* Provided material:
%%

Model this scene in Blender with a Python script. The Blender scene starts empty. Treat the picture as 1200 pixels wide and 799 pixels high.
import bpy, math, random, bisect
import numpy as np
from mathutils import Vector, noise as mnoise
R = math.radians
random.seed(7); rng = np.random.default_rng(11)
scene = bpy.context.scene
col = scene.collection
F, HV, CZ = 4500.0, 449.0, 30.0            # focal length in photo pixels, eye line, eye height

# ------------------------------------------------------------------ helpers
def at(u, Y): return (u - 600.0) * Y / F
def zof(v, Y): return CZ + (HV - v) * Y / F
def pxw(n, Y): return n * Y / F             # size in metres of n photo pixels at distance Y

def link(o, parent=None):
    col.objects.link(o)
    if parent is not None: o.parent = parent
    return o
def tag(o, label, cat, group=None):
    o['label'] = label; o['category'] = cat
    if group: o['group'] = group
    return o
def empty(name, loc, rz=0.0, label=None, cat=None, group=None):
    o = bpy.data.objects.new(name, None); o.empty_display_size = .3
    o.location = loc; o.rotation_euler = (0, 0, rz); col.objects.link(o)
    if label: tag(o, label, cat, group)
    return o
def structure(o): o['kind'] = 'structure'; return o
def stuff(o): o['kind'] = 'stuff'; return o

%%
%%

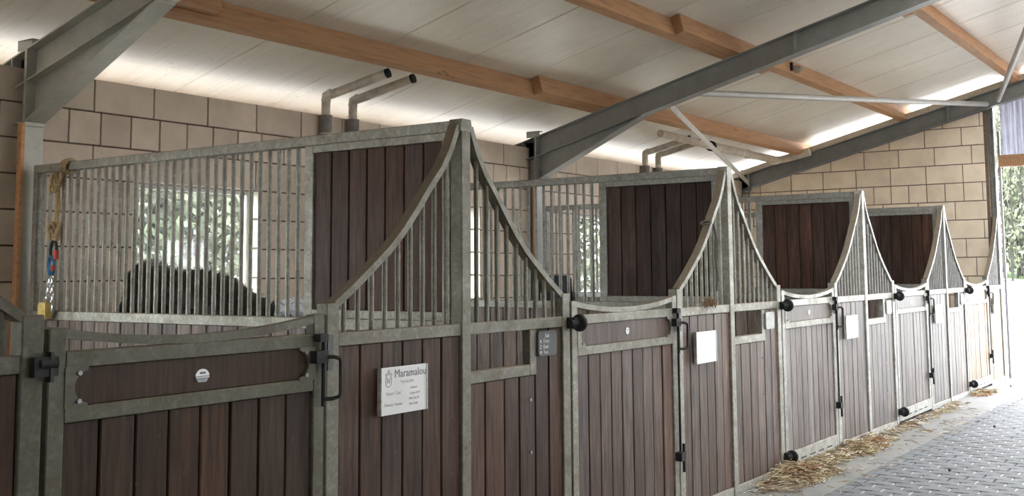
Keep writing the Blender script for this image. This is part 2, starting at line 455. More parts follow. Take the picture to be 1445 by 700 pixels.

%%

* Exercise objective:
In the listing above, find the line containing "Model this scene" and the line containing "def pxw(n, Y): return". Output them and every line between, exactly, and nothing else.

* Result of this task:
Model this scene in Blender with a Python script. The Blender scene starts empty. Treat the picture as 1200 pixels wide and 799 pixels high.
import bpy, math, random, bisect
import numpy as np
from mathutils import Vector, noise as mnoise
R = math.radians
random.seed(7); rng = np.random.default_rng(11)
scene = bpy.context.scene
col = scene.collection
F, HV, CZ = 4500.0, 449.0, 30.0            # focal length in photo pixels, eye line, eye height

# ------------------------------------------------------------------ helpers
def at(u, Y): return (u - 600.0) * Y / F
def zof(v, Y): return CZ + (HV - v) * Y / F
def pxw(n, Y): return n * Y / F             # size in metres of n photo pixels at distance Y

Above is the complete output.